*WHAT IS NEEDED*.
Below are the records; reproduce all of them exactly but without any images.

*DATA FOR THE TASK*.
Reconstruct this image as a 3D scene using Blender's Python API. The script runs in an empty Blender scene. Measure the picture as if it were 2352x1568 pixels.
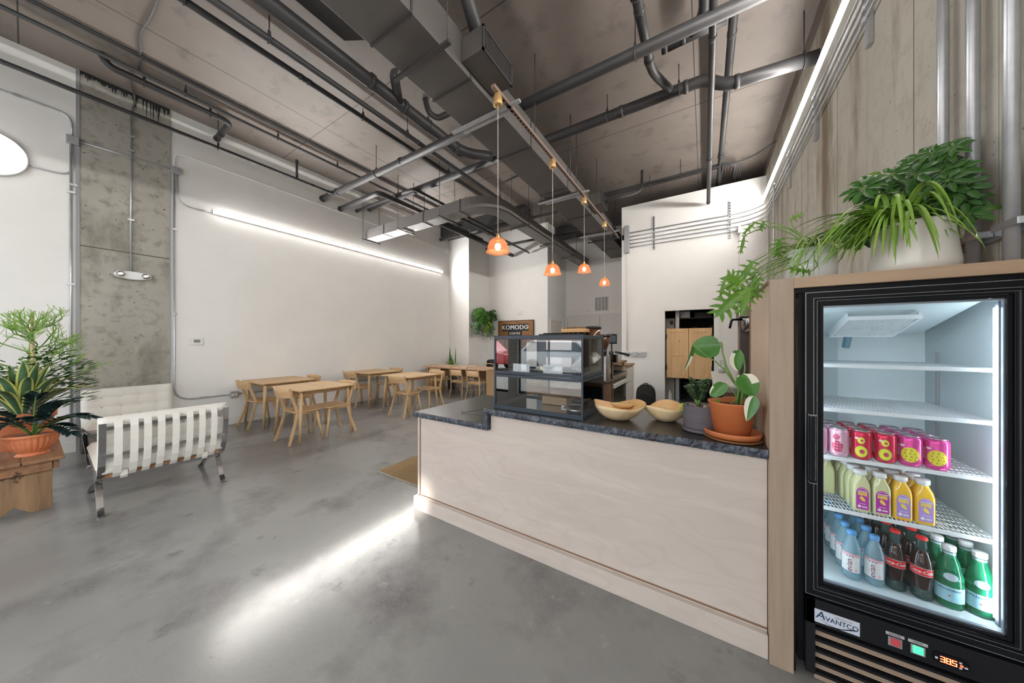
import bpy, math, random
from mathutils import Vector, Matrix
C = bpy.context.scene.collection
S = bpy.context.scene
PI = math.pi
R = random.Random(7)
# ------------------------------------------------------------------ camera
EYE = 1.45
YAW = math.atan(442 / 703)
cam = bpy.data.objects.new('camera', bpy.data.cameras.new('camera'))
C.objects.link(cam)
cam.location = (0, 0, EYE)
cam.rotation_euler = (PI / 2, 0, YAW)
cam.data.lens = 703 / 2352 * 36
cam.data.sensor_width = 36
cam.data.clip_start = .02
S.camera = cam
# ------------------------------------------------------------------ sky, sun, exposure
S.view_settings.view_transform = 'Standard'
S.view_settings.look = 'None'
S.view_settings.gamma = 1
S.view_settings.use_curve_mapping = False
S.view_settings.exposure = 0.62
S.cycles.max_bounces = 9
S.cycles.diffuse_bounces = 5
S.cycles.glossy_bounces = 4
S.cycles.transmission_bounces = 6
S.cycles.transparent_max_bounces = 14
S.cycles.sample_clamp_indirect = 4
S.cycles.use_denoising = True
SKY = 5.2
w = bpy.data.worlds.new('daylight')
S.world = w
w.use_nodes = True
bg = w.node_tree.nodes['Background']
bg.inputs[0].default_value = (.86, .93, 1, 1)
bg.inputs[1].default_value = SKY
SUN_EL = math.radians(40)
sl = bpy.data.lights.new('sun', 'SUN')
sl.energy = 8
sl.angle = math.radians(1.6)
sl.color = (1, .95, .88)
sun = bpy.data.objects.new('sun', sl)
C.objects.link(sun)
sun.location = (-2, -12, 12)
sun.rotation_euler = (PI / 2 - SUN_EL, 0, math.atan(.13))
LED_L, LED_R, BULB = 112, 92, 30
for nm, x, wd in (('window_light', -5.3, 3.2), ('window_light', -1.9, 3.2), ('window_light', .2, 1.4)):
    al = bpy.data.lights.new(nm, 'AREA')
    al.shape = 'RECTANGLE'
    al.size, al.size_y = wd, 4.0
    al.cycles.is_portal = True
    ao = bpy.data.objects.new(nm, al)
    C.objects.link(ao)
    ao.location = (x, -2.05, 2.35)
    ao.rotation_euler = (PI / 2, 0, 0)

# ------------------------------------------------------------------ pixel to place (a ray of the photograph met with a real plane)
def ray(u, v):
    s, c = math.sin(YAW), math.cos(YAW)
    return Vector((-s * 703 + c * (u - 1176), c * 703 + s * (u - 1176), 784 - v))
def atX(u, v, x):
    d = ray(u, v); k = x / d.x
    return Vector((x, d.y * k, EYE + d.z * k))
def atY(u, v, y):
    d = ray(u, v); k = y / d.y
    return Vector((d.x * k, y, EYE + d.z * k))
def atZ(u, v, z=0.):
    d = ray(u, v); k = (z - EYE) / d.z
    return Vector((d.x * k, d.y * k, z))

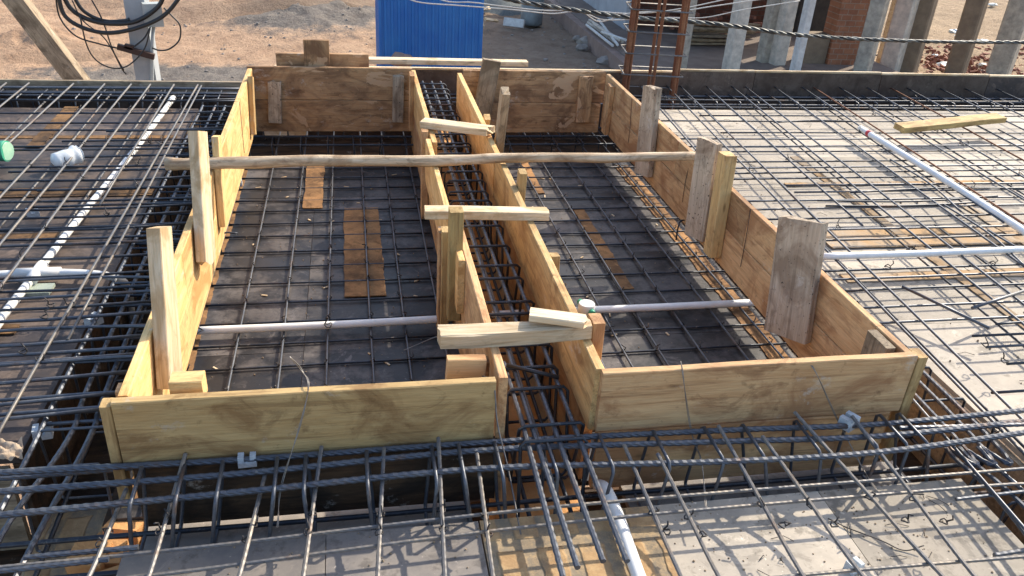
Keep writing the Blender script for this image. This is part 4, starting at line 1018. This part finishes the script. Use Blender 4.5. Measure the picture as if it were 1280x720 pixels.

*TASK ANSWER*.
Reconstruct this image as a 3D scene using Blender's Python API. The script runs in an empty Blender scene. Measure the picture as if it were 2352x1568 pixels.
import bpy, math, random
from mathutils import Vector, Matrix
C = bpy.context.scene.collection
S = bpy.context.scene
PI = math.pi
R = random.Random(7)
# ------------------------------------------------------------------ camera
EYE = 1.45
YAW = math.atan(442 / 703)
cam = bpy.data.objects.new('camera', bpy.data.cameras.new('camera'))
C.objects.link(cam)
cam.location = (0, 0, EYE)
cam.rotation_euler = (PI / 2, 0, YAW)
cam.data.lens = 703 / 2352 * 36
cam.data.sensor_width = 36
cam.data.clip_start = .02
S.camera = cam
# ------------------------------------------------------------------ sky, sun, exposure
S.view_settings.view_transform = 'Standard'
S.view_settings.look = 'None'
S.view_settings.gamma = 1
S.view_settings.use_curve_mapping = False
S.view_settings.exposure = 0.62
S.cycles.max_bounces = 9
S.cycles.diffuse_bounces = 5
S.cycles.glossy_bounces = 4
S.cycles.transmission_bounces = 6
S.cycles.transparent_max_bounces = 14
S.cycles.sample_clamp_indirect = 4
S.cycles.use_denoising = True
SKY = 5.2
w = bpy.data.worlds.new('daylight')
S.world = w
w.use_nodes = True
bg = w.node_tree.nodes['Background']
bg.inputs[0].default_value = (.86, .93, 1, 1)
bg.inputs[1].default_value = SKY
SUN_EL = math.radians(40)
sl = bpy.data.lights.new('sun', 'SUN')
sl.energy = 8
sl.angle = math.radians(1.6)
sl.color = (1, .95, .88)
sun = bpy.data.objects.new('sun', sl)
C.objects.link(sun)
sun.location = (-2, -12, 12)
sun.rotation_euler = (PI / 2 - SUN_EL, 0, math.atan(.13))
LED_L, LED_R, BULB = 112, 92, 30
for nm, x, wd in (('window_light', -5.3, 3.2), ('window_light', -1.9, 3.2), ('window_light', .2, 1.4)):
    al = bpy.data.lights.new(nm, 'AREA')
    al.shape = 'RECTANGLE'
    al.size, al.size_y = wd, 4.0
    al.cycles.is_portal = True
    ao = bpy.data.objects.new(nm, al)
    C.objects.link(ao)
    ao.location = (x, -2.05, 2.35)
    ao.rotation_euler = (PI / 2, 0, 0)

# ------------------------------------------------------------------ pixel to place (a ray of the photograph met with a real plane)
def ray(u, v):
    s, c = math.sin(YAW), math.cos(YAW)
    return Vector((-s * 703 + c * (u - 1176), c * 703 + s * (u - 1176), 784 - v))
def atX(u, v, x):
    d = ray(u, v); k = x / d.x
    return Vector((x, d.y * k, EYE + d.z * k))
def atY(u, v, y):
    d = ray(u, v); k = y / d.y
    return Vector((d.x * k, y, EYE + d.z * k))
def atZ(u, v, z=0.):
    d = ray(u, v); k = (z - EYE) / d.z
    return Vector((d.x * k, d.y * k, z))

Keep writing the Blender script for this image. This is part 4, starting at line 1018. This part finishes the script. Use Blender 4.5. Measure the picture as if it were 1280x720 pixels.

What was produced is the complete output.